I Could Have Been A World Of Warcraft Widow

marriage world of warcraft

How World of Warcraft helps one couple stay connected.

Editors note: World of Warcraft is an online role-playing game. WoW's 11.5 million monthly subscribers engage in battles, complete quests and interact with other users in a computer-generated world.

I could have been a World of Warcraft widow. Instead, I became a Dranei Hunter.

If I were single, I'd never play any kind of online game. Let's face it, I'm a 48-year-old woman who likes sewing and shopping and playing with my pets.
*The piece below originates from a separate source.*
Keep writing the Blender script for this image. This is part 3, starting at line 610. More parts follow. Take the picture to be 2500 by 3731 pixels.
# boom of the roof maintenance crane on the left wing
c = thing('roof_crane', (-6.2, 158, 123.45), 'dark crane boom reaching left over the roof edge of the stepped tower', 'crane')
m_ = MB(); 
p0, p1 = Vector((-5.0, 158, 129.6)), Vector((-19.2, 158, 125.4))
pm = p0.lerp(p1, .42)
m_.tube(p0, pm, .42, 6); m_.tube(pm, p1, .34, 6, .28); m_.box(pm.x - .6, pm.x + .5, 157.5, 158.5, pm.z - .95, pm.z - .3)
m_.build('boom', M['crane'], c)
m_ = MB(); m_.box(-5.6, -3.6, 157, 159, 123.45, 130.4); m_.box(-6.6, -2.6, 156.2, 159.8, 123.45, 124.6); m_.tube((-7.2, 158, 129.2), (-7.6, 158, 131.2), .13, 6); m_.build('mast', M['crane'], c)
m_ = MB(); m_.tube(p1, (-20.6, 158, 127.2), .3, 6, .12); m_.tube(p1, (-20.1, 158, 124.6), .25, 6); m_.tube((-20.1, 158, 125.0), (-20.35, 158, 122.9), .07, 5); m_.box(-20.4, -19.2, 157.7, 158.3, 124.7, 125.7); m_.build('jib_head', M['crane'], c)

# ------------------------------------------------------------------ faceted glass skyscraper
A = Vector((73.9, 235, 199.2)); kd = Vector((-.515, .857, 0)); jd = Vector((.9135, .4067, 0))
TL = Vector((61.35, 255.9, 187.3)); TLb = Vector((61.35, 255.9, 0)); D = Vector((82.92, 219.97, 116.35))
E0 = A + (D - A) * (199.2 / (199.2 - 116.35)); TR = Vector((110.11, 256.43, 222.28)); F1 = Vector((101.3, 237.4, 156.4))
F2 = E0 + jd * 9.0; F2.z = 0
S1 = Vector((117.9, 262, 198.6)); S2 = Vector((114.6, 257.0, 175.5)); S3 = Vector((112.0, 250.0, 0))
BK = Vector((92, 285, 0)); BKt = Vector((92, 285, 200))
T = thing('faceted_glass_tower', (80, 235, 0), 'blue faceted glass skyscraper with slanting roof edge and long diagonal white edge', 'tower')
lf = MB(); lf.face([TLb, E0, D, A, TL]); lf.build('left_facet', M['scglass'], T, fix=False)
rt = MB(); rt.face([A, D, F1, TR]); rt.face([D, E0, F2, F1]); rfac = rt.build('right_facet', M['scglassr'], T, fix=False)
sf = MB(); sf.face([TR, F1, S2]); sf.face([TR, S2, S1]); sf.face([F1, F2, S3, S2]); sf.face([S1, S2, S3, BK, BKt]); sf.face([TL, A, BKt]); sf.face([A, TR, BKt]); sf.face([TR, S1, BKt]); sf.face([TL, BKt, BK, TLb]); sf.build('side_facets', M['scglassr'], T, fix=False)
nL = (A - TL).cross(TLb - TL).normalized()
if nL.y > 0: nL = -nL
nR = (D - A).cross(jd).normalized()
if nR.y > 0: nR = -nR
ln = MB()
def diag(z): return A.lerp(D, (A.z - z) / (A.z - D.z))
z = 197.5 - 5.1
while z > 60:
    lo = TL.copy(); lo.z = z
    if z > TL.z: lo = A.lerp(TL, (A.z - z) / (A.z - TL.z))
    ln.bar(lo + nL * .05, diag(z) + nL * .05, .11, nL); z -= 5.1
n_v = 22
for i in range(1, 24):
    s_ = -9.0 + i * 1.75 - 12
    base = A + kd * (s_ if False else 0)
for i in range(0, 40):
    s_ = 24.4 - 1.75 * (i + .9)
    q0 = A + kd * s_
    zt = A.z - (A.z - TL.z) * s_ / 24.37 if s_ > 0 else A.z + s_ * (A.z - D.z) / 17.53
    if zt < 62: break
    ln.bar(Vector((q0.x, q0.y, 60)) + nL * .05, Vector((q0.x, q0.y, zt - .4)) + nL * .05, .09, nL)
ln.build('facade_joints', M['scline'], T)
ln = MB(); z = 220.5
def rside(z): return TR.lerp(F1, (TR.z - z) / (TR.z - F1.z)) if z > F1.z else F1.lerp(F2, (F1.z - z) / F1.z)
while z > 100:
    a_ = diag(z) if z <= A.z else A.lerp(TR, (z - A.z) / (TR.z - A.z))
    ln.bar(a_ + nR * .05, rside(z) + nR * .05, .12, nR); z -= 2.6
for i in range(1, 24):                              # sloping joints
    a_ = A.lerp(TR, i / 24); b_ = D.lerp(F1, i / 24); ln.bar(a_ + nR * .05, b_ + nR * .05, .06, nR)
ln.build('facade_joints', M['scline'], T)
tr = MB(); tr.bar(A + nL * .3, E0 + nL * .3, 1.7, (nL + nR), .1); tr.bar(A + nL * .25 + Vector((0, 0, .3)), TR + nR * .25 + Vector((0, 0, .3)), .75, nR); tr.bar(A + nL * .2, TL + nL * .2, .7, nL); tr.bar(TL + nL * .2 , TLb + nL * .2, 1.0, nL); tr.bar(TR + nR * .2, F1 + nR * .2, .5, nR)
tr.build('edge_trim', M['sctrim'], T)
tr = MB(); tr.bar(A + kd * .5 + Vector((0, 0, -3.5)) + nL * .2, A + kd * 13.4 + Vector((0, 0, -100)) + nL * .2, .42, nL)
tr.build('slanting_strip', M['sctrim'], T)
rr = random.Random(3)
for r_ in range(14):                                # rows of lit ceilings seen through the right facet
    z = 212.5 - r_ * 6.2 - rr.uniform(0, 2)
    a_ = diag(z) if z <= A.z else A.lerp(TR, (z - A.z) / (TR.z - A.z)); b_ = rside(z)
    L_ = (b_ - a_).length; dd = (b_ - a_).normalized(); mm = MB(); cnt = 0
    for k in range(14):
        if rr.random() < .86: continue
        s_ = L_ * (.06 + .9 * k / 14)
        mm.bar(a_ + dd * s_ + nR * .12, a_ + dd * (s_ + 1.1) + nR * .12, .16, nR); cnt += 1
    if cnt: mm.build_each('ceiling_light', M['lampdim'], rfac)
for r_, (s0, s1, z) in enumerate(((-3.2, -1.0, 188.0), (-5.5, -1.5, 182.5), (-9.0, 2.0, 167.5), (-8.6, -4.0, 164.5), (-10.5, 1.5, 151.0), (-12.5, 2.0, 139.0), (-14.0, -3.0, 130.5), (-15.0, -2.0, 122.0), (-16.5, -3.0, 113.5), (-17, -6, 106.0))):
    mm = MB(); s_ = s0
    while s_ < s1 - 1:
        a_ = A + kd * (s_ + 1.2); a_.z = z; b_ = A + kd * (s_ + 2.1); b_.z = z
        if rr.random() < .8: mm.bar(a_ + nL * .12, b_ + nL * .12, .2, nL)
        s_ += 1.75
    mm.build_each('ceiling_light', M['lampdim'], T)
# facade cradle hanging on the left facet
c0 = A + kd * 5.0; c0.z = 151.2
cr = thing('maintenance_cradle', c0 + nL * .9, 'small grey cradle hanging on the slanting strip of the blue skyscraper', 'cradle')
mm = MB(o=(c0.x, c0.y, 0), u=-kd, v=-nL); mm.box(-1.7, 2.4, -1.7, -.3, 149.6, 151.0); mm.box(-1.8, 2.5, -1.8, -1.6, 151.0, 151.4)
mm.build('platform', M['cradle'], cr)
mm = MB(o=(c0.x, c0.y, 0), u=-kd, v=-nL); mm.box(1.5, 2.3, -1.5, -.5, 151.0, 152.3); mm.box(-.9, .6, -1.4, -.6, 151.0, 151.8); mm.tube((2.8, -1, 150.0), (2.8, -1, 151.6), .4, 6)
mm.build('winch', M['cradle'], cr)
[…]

But since both my husband and my son have multiple characters on the online role-playing game World of Warcraft, I put on my boots and bracers and entered their realm.

I'd been content with my laptop, but when my husband "surprised" me with a new desktop computer that had the latest, greatest, video and sound cards and a screen that stretched across my desk, he didn't have to say why. He wanted a second honeymoon, and he'd made reservations at the Lion's Pride Inn (a WoW hotel). If he'd loved fishing, I'd be wearing waders and squishing worms on hooks. If he'd loved bowling, I'd buy my own shoes and a yellow, swirly-patterned ball. But I married a true knight who cannot let a quest go uncompleted, so I wander misguidedly around the Exodar as a labor of love. Wither he goeth, I go.

Frankly, I don't know why his character leaps and dances when he meets up with me. I'm a terrible player. I have trouble reading the map. I can never remember if I'm supposed to right-click or left-click so I'm constantly dropping weapons in the middle of a battle. I'm squeamish about killing things. But my on-screen persona is drop-dead sexy and there's something erotic about gasping, "I'm putting on Aspect of the Beast, honey!"

Most of the time I just trot after his character, admiring its tail ring and cleaning up his victims by skinning… skinning... skinning. Once, we thought it would be easier if we used the "follow" command and invisibly linked my character to his so I wouldn't get lost. Hysterically, he'd go dashing around a building and I wouldn't clear the corner. SPLAT! I'd be frozen against the side of a building unable to move as our invisible umbilical cord stretched tighter and tighter. Oh, my man, I love him so.